There's a lot of fat in math curriculum from fourth grade until algebra begins (typically in eighth grade). Half the year is typically devoted to review.

Despite all this math review, many students fail to learn elementary math as demonstrated by standardized tests which by and large test nothing but elementary math.

Since when did being able to write a short essay about how you solved a math problem become the end game of elementary math. This seems to be testing the student's reading ability twice rather than the student's math ability. See Reading Comprehension, Not Knowing How to Teach above.

History, geography, science, and civics instruction continue to get short shrift.

Many schools practice education socialism in kindergarten by not formally teaching reading at least to the at-risk students in favor of not teaching anyone in the hope that the at-risk will mature and to slow down the capable.

Students are grouped instructionally for teacher convenience rather than student need. The at-risk and special education students are spread out so no teacher is over-burdened.

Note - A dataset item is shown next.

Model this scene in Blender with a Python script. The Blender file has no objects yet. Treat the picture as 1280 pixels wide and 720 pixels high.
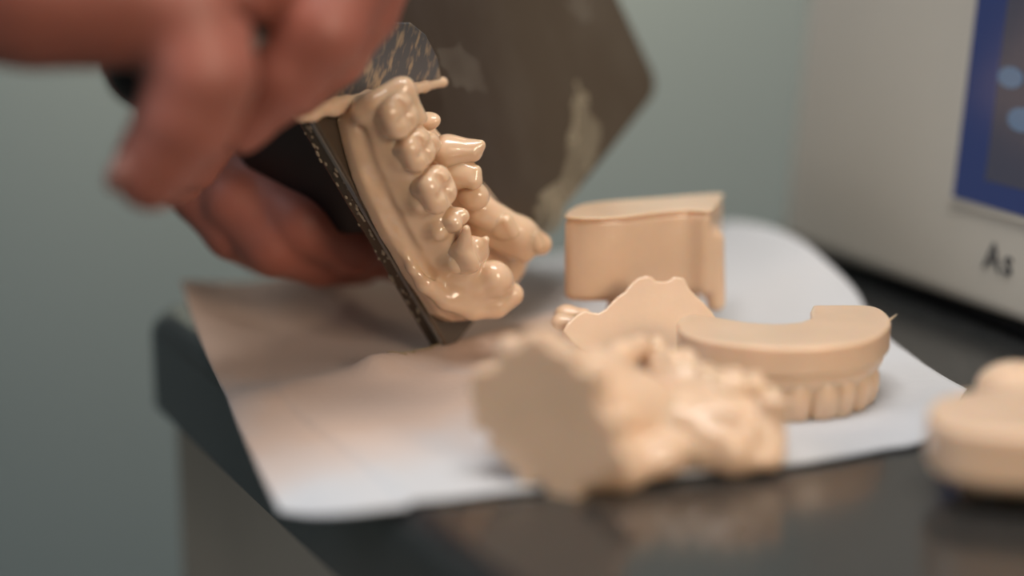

Same deal with the more capable students.

Instructionally differentiation is largely a waste of time. The more capable students are given make-work and other sundry time-wasters too compensate for an instructional pace that is too slow for them. The less capable students get a watered down version of the curriculum. Is it any wonder why they never catch up?

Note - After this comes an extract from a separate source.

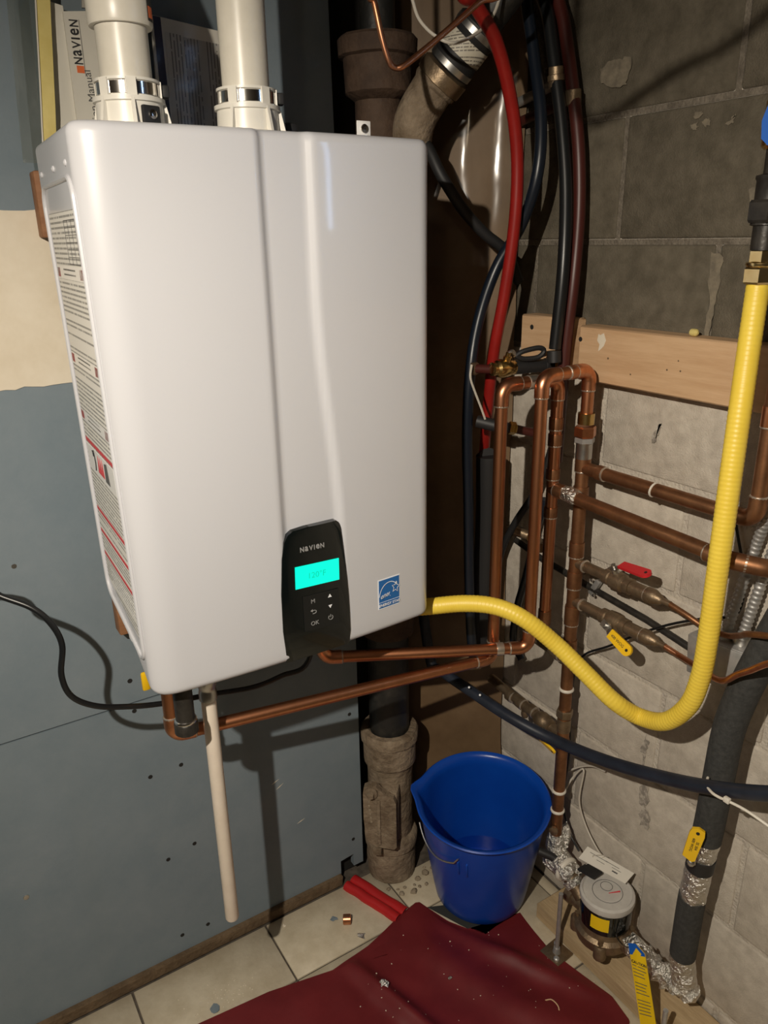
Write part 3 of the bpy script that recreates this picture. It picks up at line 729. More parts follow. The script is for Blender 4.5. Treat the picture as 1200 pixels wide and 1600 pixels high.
# ================================================================== MANUALS IN A CLEAR BAG
bag = thing('document_bag', 'clear zip bag with yellow seal strip hung behind the flue pipes', 'plastic bag', (0.38, 1.262, 1.585))
def bagpt(x, z, y=1.262): return V((x, y + .003 * noise.noise(V((x * 18, z * 12, 4))) + .0012 * noise.noise(V((x * 60, z * 50, 9))), z))
rows = []
for k in range(31):
    z = 1.588 + .40 * k / 30
    rows.append([bagpt(0.207 + 0.022 * (z - 1.585) / .2 + .35 * j / 40 - max(0, (z - 1.78)) * .9 * (j / 40), z) for j in range(41)])
MB().sheet(rows).build('film', 'film', bag)
rows = [[bagpt(0.207 + 0.022 * k / 15 + .028 * j / 4, 1.584 + .21 * k / 15 * 1.8, 1.2585) for j in range(5)] for k in range(16)]
MB().sheet(rows, .0006, (0, -1, 0)).build('clear_border', 'film_thick', bag)
rows = [[bagpt(0.236 + 0.021 * (.40 * k / 30) / .2 + .0175 * j / 4, 1.592 + .40 * k / 30, 1.2600) for j in range(5)] for k in range(31)]
MB().sheet(rows, .0008, (0, -1, 0)).build('seal_strip', 'seal_yellow', bag, label='yellow seal strip')
MB().tube([bagpt(0.2345 + 0.021 * (.40 * k / 30) / .2, 1.590 + .40 * k / 30, 1.2585) for k in range(31)], .0011, 6).build('zip_line', 'tie_white', bag)
bk = thing('manual', 'white information manual with brand lettering, inside the clear bag', 'manual', (0.34, 1.272, 1.59))
def slab(pts, y, th, m, parent, name): return MB().prism([(x, y, z) for x, z in pts], (0, -th, 0)).build(name, m, parent, smooth=False)
slab([(0.290, 1.588), (0.406, 1.588), (0.406, 1.792), (0.291, 1.778)], 1.276, .005, 'paper', bk, 'cover')
slab([(0.258, 1.588), (0.300, 1.588), (0.293, 1.786), (0.272, 1.79)], 1.2785, .002, 'paper', bk, 'back_page')
slab([(0.318, 1.786), (0.334, 1.786), (0.335, 1.802), (0.320, 1.802)], 1.2768, .004, 'paper_grey', bk, 'tab')
for ch, zz, wd in [('N', 1.7190, .0085), ('a', 1.7290, .0076), ('V', 1.7388, .0092), ('I', 1.7465, .0022), ('e', 1.7545, .0082), ('N', 1.7650, .0085)]:
    glyph(ch, .0118, (0.3030, 1.2706, zz), (-.03, 0, 1), (-1, 0, -.03), 'ink_black', bk, 'brand_letter', wd)
MB().box((0.3045, 1.2706, 1.7085), (.010, .0004, .009)).build('brand_mark', 'ink_orange', bk)
MB().box((0.3105, 1.2706, 1.735), (.0006, .0004, .07)).build('underline', 'ink_dark', bk)
text('Information Manual', .0145, (0.3165, 1.2706, 1.652), (-.06, 0, 1), (-1, 0, -.06), 'ink_dark', bk, 'title', .0001)
text('Water Heaters', .0072, (0.3272, 1.2706, 1.640), (-.06, 0, 1), (-1, 0, -.06), 'ink_dark', bk, 'subtitle', .0001)
for i in range(3): MB().box((0.3005, 1.2706, 1.632 + i * .004), (.007, .0004, .0022)).build('code_bar', 'ink_black', bk)
pg = thing('leaflet', 'grey and white leaflet of text columns with dark blue spine in the clear bag', 'leaflet', (0.47, 1.272, 1.59))
slab([(0.409, 1.588), (0.540, 1.588), (0.545, 1.775), (0.414, 1.788)], 1.2755, .004, 'paper', pg, 'page')
slab([(0.416, 1.588), (0.4285, 1.588), (0.4275, 1.786), (0.4165, 1.787)], 1.2713, .0006, 'spine_blue', pg, 'spine')
slab([(0.4310, 1.645), (0.4560, 1.643), (0.4570, 1.766), (0.4320, 1.768)], 1.2713, .0005, 'page_print', pg, 'text_column')
slab([(0.4590, 1.590), (0.5390, 1.590), (0.5415, 1.758), (0.4600, 1.764)], 1.2713, .0005, 'grey_print', pg, 'text_panel')
sb = slab([(0.4685, 1.606), (0.4815, 1.612), (0.4870, 1.640), (0.4740, 1.640)], 1.2706, .0005, 'paper', pg, 'barcode_sticker')
for i in range(6): slab([(0.4715 + i * .0008, 1.610 + i * .004), (0.4805 + i * .0008, 1.613 + i * .004), (0.4806 + i * .0008, 1.6152 + i * .004), (0.4716 + i * .0008, 1.6122 + i * .004)], 1.2700, .0003, 'ink_black', sb, 'code_bar')
slab([(0.534, 1.592), (0.5375, 1.592), (0.5395, 1.745), (0.536, 1.745)], 1.2706, .0004, 'spine_blue', pg, 'edge_stripe')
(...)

School Districts don't always follow the regulations when the regulations conflict with how they want to run their school.

Education policy makers aren't too concerned with the nitty-gritty details (see above) that really determine the effectiveness of schools. There's a good argument that they are incapable of knowing the details needed to effectively regulate, so its more important for the incentives to be aligned at the school level so educators will run their schools most effectively themselves. Currently, those incentives are far from aligned.